I am envious.
Someone got access to an opportunity I was working towards for a while now, and it just doesn’t feel fair.
Do they really deserve the role more than me?? No? You’re damn right they don’t! How on earth did things turn out this way? Why universe, why??
I step back.
I say to myself that this envy isn’t healthy. That it’s wrong. That I ought not to be envious. That it goes nowhere. That it only causes harm and distress.
In judging my envy, I look to the opposite of envy—A state of mind that is not envious.
Of course, this idealised state of non-envious being isn’t currently present. It's a thought. An image. A concept. A story about how I should be, which is different to how I actually am.
AN OPPOSITE CREATES ITS OWN OPPOSITE
Okay… this is where things get tricky to explain, so bear with me.
That opposite I have constructed—the image of being non-envious—of being free of envy—it must have its own opposite. An opposite which is NOT the state I am in right now. Yet without awareness, this opposing opposite sneaks in front of experience and becomes a story of what I am. It’s a story of lack. Of partiality. Of incompleteness.
I am a puzzle missing a piece.
I then need to deliberately move towards some constructed ideal that has this missing piece in place— a state of mind where I am not envious.
Do you see the confusion that opposites create?
Feel into it.
There is no way to appropriately communicate how important this realisation is. It is worth taking the time to fully understand, I promise you.
Okay, so again... I am feeling envious, and instead of being with that envy, my mind constructs an opposite. An ideal. A state of being that I am not in right now.
And, in order for that opposite to exist, it must have its OWN opposite… which is envy!
BUT that envy is not the true feeling of envy I am currently experiencing—it is a conceptual outcome of wanting to not be envious.
OPPOSITES ARE THE ROOT OF ILLUSION
Careful observation of opposites reveals the fact that they do not exist anywhere outside the conceptual mind. They are what give birth to illusion. To Maya. To falsity. There is no true opposite to what you are currently experiencing.
But we live in opposites because we live in thought. We live in mind. The habit of thinking runs deep, and this habit runs the show for most of us, most of the time.
The problem is that as long as we live in opposites, there must exist a constant duality. Comparison. A conflict between what we want to become and what ‘we think’ we are now—which again is just an illusion born out of that need to become something we are currently not...
Living in this illusion of duality, comparison and conflict, we invite in psychological suffering and the suffocating belief that the present moment should be any different from the way it is.
And the more we suffer, the more we think that the way out is through pulling ourselves towards a constructed image of what we are currently not.
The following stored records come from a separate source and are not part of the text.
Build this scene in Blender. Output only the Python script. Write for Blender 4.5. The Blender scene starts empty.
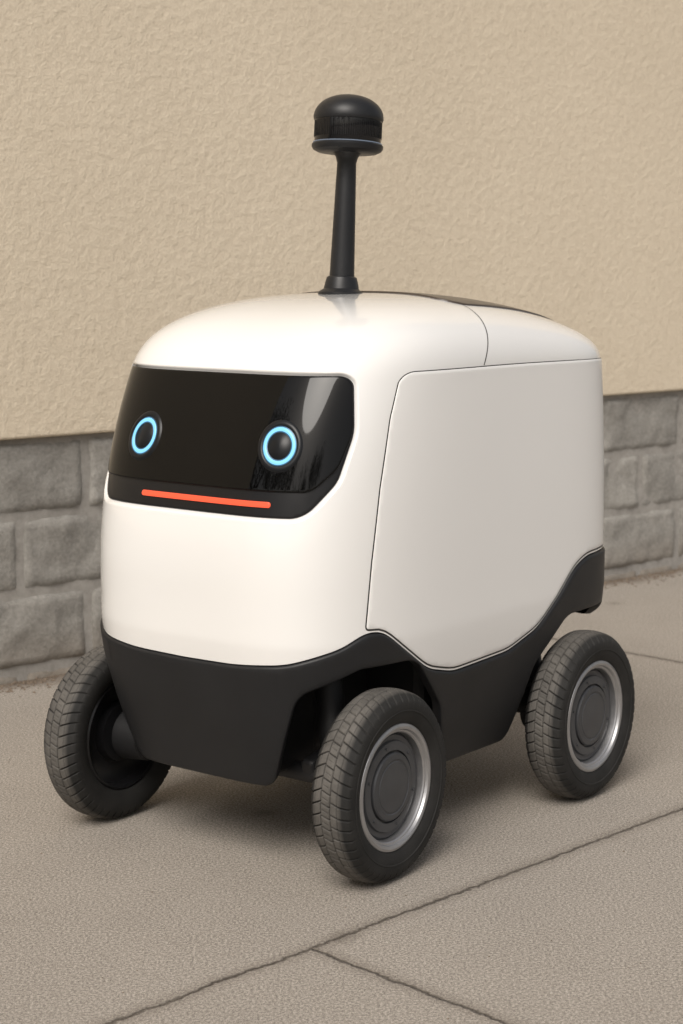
import bpy, math, random
import numpy as np
from mathutils import Vector, Matrix
from mathutils.geometry import delaunay_2d_cdt
from mathutils.bvhtree import BVHTree
random.seed(4); rng=np.random.default_rng(4)
sc=bpy.context.scene
COL=sc.collection
# ------------------------------------------------------------ materials
def newmat(name):
    m=bpy.data.materials.new(name); m.use_nodes=True
    nt=m.node_tree; return m,nt,nt.nodes['Principled BSDF']
def N(nt,t,**kw):
    n=nt.nodes.new(t)
    for k,v in kw.items():
        if k.startswith('i_'): n.inputs[k[2:].replace('_',' ')].default_value=v
        else: setattr(n,k,v)
    return n
def M(nt,op,a,b=None,c=None,clamp=False):
    n=nt.nodes.new('ShaderNodeMath'); n.operation=op; n.use_clamp=clamp
    for i,x in enumerate((a,b,c)):
        if x is None: continue
        if isinstance(x,(int,float)): n.inputs[i].default_value=x
        else: nt.links.new(x,n.inputs[i])
    return n.outputs[0]
def ramp(nt,fac,stops):
    n=nt.nodes.new('ShaderNodeValToRGB'); cr=n.color_ramp
    while len(cr.elements)<len(stops): cr.elements.new(0.5)
    for e,(p,c) in zip(cr.elements,stops):
        e.position=p; e.color=(*c,1) if len(c)==3 else c
    nt.links.new(fac,n.inputs[0]); return n.outputs[0]
def mixc(nt,fac,a,b,mode='MIX'):
    n=nt.nodes.new('ShaderNodeMix'); n.data_type='RGBA'; n.blend_type=mode
    for i,x in ((0,fac),(6,a),(7,b)):
        if isinstance(x,(int,float)): n.inputs[i].default_value=x
        elif isinstance(x,tuple): n.inputs[i].default_value=(*x,1)
        else: nt.links.new(x,n.inputs[i])
    return n.outputs[2]
def noise(nt,vec,scale,detail=4,rough=.55,dist=0):
    n=N(nt,'ShaderNodeTexNoise'); n.inputs['Scale'].default_value=scale
    n.inputs['Detail'].default_value=detail; n.inputs['Roughness'].default_value=rough
    n.inputs['Distortion'].default_value=dist
    nt.links.new(vec,n.inputs['Vector']); return n.outputs['Fac']
def bump(nt,h,strength,dist,prev=None):
    n=N(nt,'ShaderNodeBump'); n.inputs['Strength'].default_value=strength
    n.inputs['Distance'].default_value=dist; nt.links.new(h,n.inputs['Height'])
    if prev is not None: nt.links.new(prev,n.inputs['Normal'])
    return n.outputs['Normal']
def objco(nt): return N(nt,'ShaderNodeTexCoord').outputs['Object']

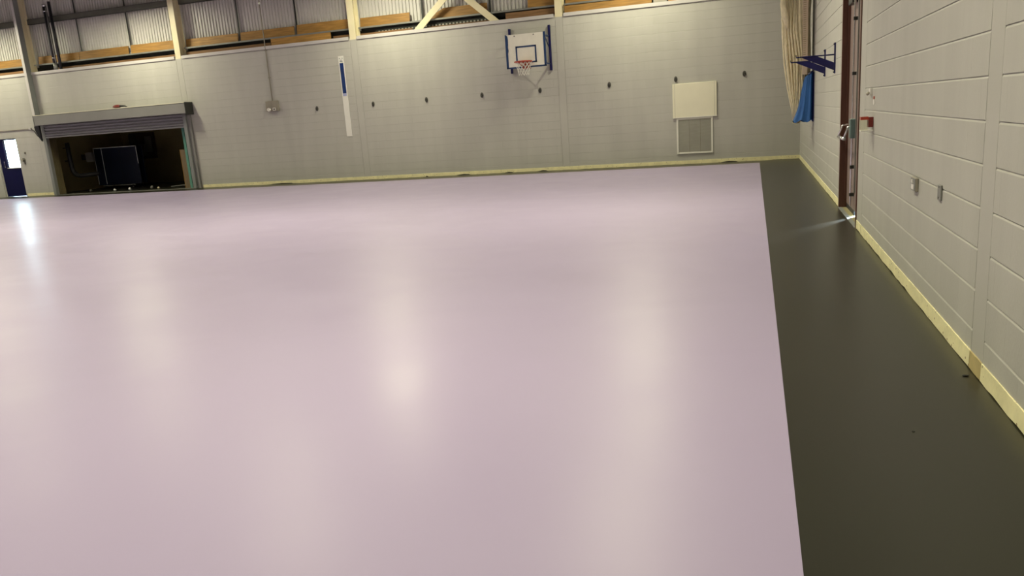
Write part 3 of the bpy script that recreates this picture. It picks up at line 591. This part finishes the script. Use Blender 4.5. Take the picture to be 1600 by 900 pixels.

This feeds the cycle and affirms the belief that the thinking mind is the way out of our sorrows, our confusions, our inner conflict.
God, it is a poisonous game once you see it.
BEYOND OPPOSITES
“Neither knowledge not ignorance is real; what lies beyond them, as beyond all other pairs of opposites, is the reality.” ~ Ramana Maharshi
In understanding that opposites are nothing more than the movement of thought, you will see what all the saints, spiritual teachers and mystics throughout history were on about when they spoke of our true nature as having no opposite.
The meeting point of Atman and Brahman. The non-dual. The uncarved block. The Dao. Aikyam. All!
It is what Jiddu Krishnamurti was on about when he spoke of freedom as a choiceless awareness:
“Freedom is not the opposite of slavery. Freedom is an ending, not giving continuity to what has been. Freedom, in itself, has no opposite.”
It is what Eckart Tolle often points to in his description of true love:
“True love has no opposite. If your “love” has an opposite, then it is not love but a strong ego-need for a more complete and deeper sense of self, a need that the other person temporarily meets.”
It is what Rupert Spira is describing when he talks about the essence of happiness:
“Happiness is simply to allow everything to be exactly as it is from moment to moment.
To be beyond opposites is to be fully attentive to whatever is with me right now. The thoughts, the feelings, the perceptions, the sensations, the actions, all of it. To not judge them as good or bad, better or worse, inside or outside, mine or others.
If I feel envy, then I feel envy. Let me open up and hold it fully with great sensitivity. Let me be with the feelings. Learn with them while they are here. And if it all gets too difficult, too uncomfortable, too heavy, and I feel myself wanting to blow my top or seek shelter from the storm, let me be with that too.
In moving with the flow of things as they are, there is an unravelling of the oughts, opposites and the need to become. An indeliberate letting go. A meditative state. A unity. A place where nothing is everything, and everything is in harmony.